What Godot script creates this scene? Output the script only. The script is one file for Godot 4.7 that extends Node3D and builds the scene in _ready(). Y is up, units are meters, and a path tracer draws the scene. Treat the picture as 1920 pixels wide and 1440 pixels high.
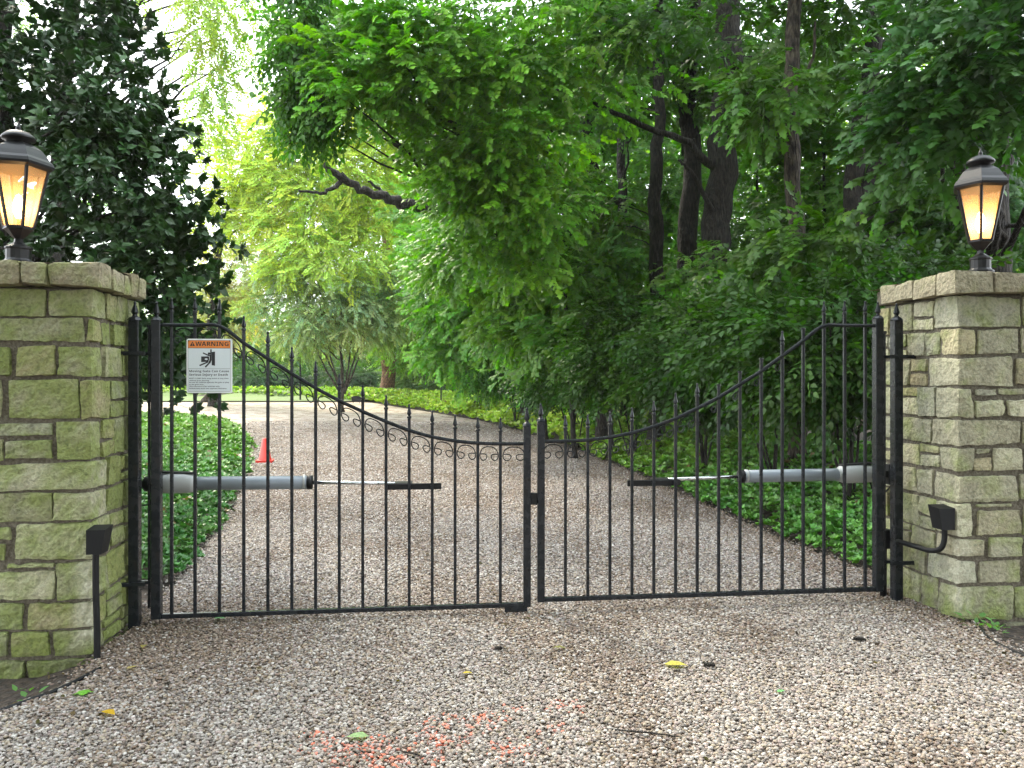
extends Node3D
# A gravel drive behind a double wrought iron gate between two stone piers with lanterns, under trees.

const F := 1478.0                       # focal length in pixels of the 1920 wide photograph
const YAW := 0.11467                    # the gate stands 6.57 degrees off square
const GATE := Vector3(-2.348, 0.0, -5.21)
var rng := RandomNumberGenerator.new()
var nz := FastNoiseLite.new()
var nlow := FastNoiseLite.new()
var M := {}
var counts := {}

# ------------------------------------------------------------------ naming and tagging
func numbered(called: String) -> String:
	var n: int = counts.get(called, 0)
	counts[called] = n + 1
	return called if n == 0 else "%s_%03d" % [called, n]

func tag(o: Node3D, label: String, category: String, group := "", kind := "") -> void:
	if label: o.set_meta("label", label)
	if category: o.set_meta("category", category)
	if group: o.set_meta("group", group)
	if kind: o.set_meta("kind", kind)

func thing(called: String, label: String, category: String, where := Vector3.ZERO, turn := 0.0, group := "") -> Node3D:
	var o := Node3D.new()
	o.name = numbered(called)
	add_child(o)
	o.position = where
	o.rotation.y = turn
	tag(o, label, category, group)
	return o

func put(called: String, mesh: Mesh, mat: Material, parent: Node3D = null) -> MeshInstance3D:
	var o := MeshInstance3D.new()
	if parent == null:
		o.name = numbered(called)
		add_child(o)
	else:
		var n: int = parent.get_meta("n_" + called, 0)
		parent.set_meta("n_" + called, n + 1)
		o.name = called if n == 0 else "%s_%03d" % [called, n]
		parent.add_child(o, true)
	o.mesh = mesh
	o.material_override = mat
	return o

func part(called: String, st: SurfaceTool, mat: Material, parent: Node3D = null) -> MeshInstance3D:
	st.generate_normals()
	return put(called, st.commit(), mat, parent)

func multi(called: String, mesh: Mesh, mat: Material, buf: PackedFloat32Array, parent: Node3D = null) -> MultiMeshInstance3D:
	var mm := MultiMesh.new()
	mm.transform_format = MultiMesh.TRANSFORM_3D
	mm.use_colors = true
	mm.mesh = mesh
	mm.instance_count = buf.size() / 16
	for i in mm.instance_count:
		var k := i * 16
		mm.set_instance_transform(i, Transform3D(Basis(Vector3(buf[k], buf[k + 4], buf[k + 8]), Vector3(buf[k + 1], buf[k + 5], buf[k + 9]), Vector3(buf[k + 2], buf[k + 6], buf[k + 10])), Vector3(buf[k + 3], buf[k + 7], buf[k + 11])))
		mm.set_instance_color(i, Color(buf[k + 12], buf[k + 13], buf[k + 14], 1.0))
	var o := MultiMeshInstance3D.new()
	o.multimesh = mm
	o.material_override = mat
	if parent == null:
		o.name = numbered(called)
		add_child(o)
	else:
		var n: int = parent.get_meta("n_" + called, 0)
		parent.set_meta("n_" + called, n + 1)
		o.name = called if n == 0 else "%s_%03d" % [called, n]
		parent.add_child(o, true)
	o.set_meta("kind", "stuff")
	return o

func push(buf: PackedFloat32Array, t: Transform3D, c: Color) -> void:
	var b := t.basis
	buf.append_array(PackedFloat32Array([b.x.x, b.y.x, b.z.x, t.origin.x, b.x.y, b.y.y, b.z.y, t.origin.y, b.x.z, b.y.z, b.z.z, t.origin.z, c.r, c.g, c.b, 1.0]))

# ------------------------------------------------------------------ places
func at(px: float, py: float, d: float) -> Vector3:
	return Vector3((px - 960.0) / F * d, 1.6 - (py - 720.0) / F * d, -d)

func lerp_table(t: Array, x: float) -> float:
	if x <= t[0][0]: return t[0][1]
	for i in range(1, t.size()):
		if x <= t[i][0]:
			var k: float = (x - t[i - 1][0]) / (t[i][0] - t[i - 1][0])
			return lerpf(t[i - 1][1], t[i][1], k)
	return t[-1][1]

var RISE := [[13.0, 0.0], [17.0, 0.04], [20.0, 0.1], [25.0, 0.25], [30.0, 0.4], [35.0, 0.54], [40.0, 0.74], [45.0, 0.93], [60.0, 1.25], [90.0, 1.9], [140.0, 2.4]]
var REDGE := [[-6.0, 3.6], [3.0, 3.0], [4.6, 2.98], [5.2, 3.02], [6.57, 3.07], [7.9, 2.77], [11.0, 2.5], [13.9, 2.2], [17.0, 1.75], [19.7, 1.2], [23.0, 0.35], [27.4, -1.1], [33.0, -3.8], [38.5, -6.8], [43.0, -12.0], [46.0, -26.0]]
var LEDGE := [[-6.0, -3.2], [3.0, -2.75], [3.8, -2.5], [4.15, -2.32], [5.2, -2.5], [6.57, -2.73], [9.85, -3.5], [14.8, -4.9], [20.0, -6.6], [25.0, -8.8], [27.5, -11.0], [28.6, -16.0], [29.4, -30.0], [30.5, -48.0]]

func gh(x: float, z: float) -> float:
	var d := -z
	var y := lerp_table(RISE, d)
	var s := x - lerp_table(REDGE, d)
	if s > 0.0 and d > 5.6:
		y += 0.5 * smoothstep(0.1, 2.2, s) * smoothstep(5.8, 8.6, d) * (1.0 - 0.5 * smoothstep(20.0, 34.0, d))
	var w := lerp_table(LEDGE, d) - x
	if w > 0.0 and d < 5.2: y -= 0.08 * smoothstep(0.0, 0.25, w)
	return y

func on_ground(x: float, z: float, lift := 0.0) -> Vector3:
	return Vector3(x, gh(x, z) + lift, z)

# ------------------------------------------------------------------ mesh helpers
func begin(smooth := true) -> SurfaceTool:
	var st := SurfaceTool.new()
	st.begin(Mesh.PRIMITIVE_TRIANGLES)
	st.set_smooth_group(0 if smooth else -1)
	return st

func tri(st: SurfaceTool, a: Vector3, b: Vector3, c: Vector3) -> void:
	st.add_vertex(a); st.add_vertex(b); st.add_vertex(c)

func tri_out(st: SurfaceTool, a: Vector3, b: Vector3, c: Vector3, from: Vector3) -> void:
	if (c - a).cross(b - a).dot((a + b + c) / 3.0 - from) < 0.0:
		tri(st, a, c, b)
	else:
		tri(st, a, b, c)

func quad_out(st: SurfaceTool, a: Vector3, b: Vector3, c: Vector3, d: Vector3, from: Vector3) -> void:
	tri_out(st, a, b, c, from)
	tri_out(st, a, c, d, from)

# a box with chamfered edges
func box(st: SurfaceTool, xf: Transform3D, size: Vector3, c := 0.004) -> void:
	var h := size * 0.5
	c = minf(c, minf(h.x, minf(h.y, h.z)) * 0.6)
	var o := xf.origin
	var v := func(s: Vector3, axis: int) -> Vector3:
		var p := Vector3(s.x * (h.x - c), s.y * (h.y - c), s.z * (h.z - c))
		p[axis] = s[axis] * h[axis]
		return xf * p
	for a in 3:
		var b := (a + 1) % 3
		var e := (a + 2) % 3
		for s in [-1.0, 1.0]:
			var q: Array[Vector3] = []
			for w in [[-1.0, -1.0], [1.0, -1.0], [1.0, 1.0], [-1.0, 1.0]]:
				var k := Vector3.ZERO
				k[a] = s; k[b] = w[0]; k[e] = w[1]
				q.append((v as Callable).call(k, a))
			quad_out(st, q[0], q[1], q[2], q[3], o)
			for s2 in [-1.0, 1.0]:
				var k1 := Vector3.ZERO
				k1[a] = s; k1[b] = s2; k1[e] = -1.0
				var k2 := k1
				k2[e] = 1.0
				quad_out(st, (v as Callable).call(k1, a), (v as Callable).call(k2, a), (v as Callable).call(k2, b), (v as Callable).call(k1, b), o)
	for x in [-1.0, 1.0]:
		for y in [-1.0, 1.0]:
			for z in [-1.0, 1.0]:
				var k := Vector3(x, y, z)
				tri_out(st, (v as Callable).call(k, 0), (v as Callable).call(k, 1), (v as Callable).call(k, 2), o)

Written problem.
Write out each line of the listing above, exactly, from its first line to the line holding "return put(called, st.commit(), mat, parent)", inclusive. Skip the pictures.

Output.
What Godot script creates this scene? Output the script only. The script is one file for Godot 4.7 that extends Node3D and builds the scene in _ready(). Y is up, units are meters, and a path tracer draws the scene. Treat the picture as 1920 pixels wide and 1440 pixels high.
extends Node3D
# A gravel drive behind a double wrought iron gate between two stone piers with lanterns, under trees.

const F := 1478.0                       # focal length in pixels of the 1920 wide photograph
const YAW := 0.11467                    # the gate stands 6.57 degrees off square
const GATE := Vector3(-2.348, 0.0, -5.21)
var rng := RandomNumberGenerator.new()
var nz := FastNoiseLite.new()
var nlow := FastNoiseLite.new()
var M := {}
var counts := {}

# ------------------------------------------------------------------ naming and tagging
func numbered(called: String) -> String:
	var n: int = counts.get(called, 0)
	counts[called] = n + 1
	return called if n == 0 else "%s_%03d" % [called, n]

func tag(o: Node3D, label: String, category: String, group := "", kind := "") -> void:
	if label: o.set_meta("label", label)
	if category: o.set_meta("category", category)
	if group: o.set_meta("group", group)
	if kind: o.set_meta("kind", kind)

func thing(called: String, label: String, category: String, where := Vector3.ZERO, turn := 0.0, group := "") -> Node3D:
	var o := Node3D.new()
	o.name = numbered(called)
	add_child(o)
	o.position = where
	o.rotation.y = turn
	tag(o, label, category, group)
	return o

func put(called: String, mesh: Mesh, mat: Material, parent: Node3D = null) -> MeshInstance3D:
	var o := MeshInstance3D.new()
	if parent == null:
		o.name = numbered(called)
		add_child(o)
	else:
		var n: int = parent.get_meta("n_" + called, 0)
		parent.set_meta("n_" + called, n + 1)
		o.name = called if n == 0 else "%s_%03d" % [called, n]
		parent.add_child(o, true)
	o.mesh = mesh
	o.material_override = mat
	return o

func part(called: String, st: SurfaceTool, mat: Material, parent: Node3D = null) -> MeshInstance3D:
	st.generate_normals()
	return put(called, st.commit(), mat, parent)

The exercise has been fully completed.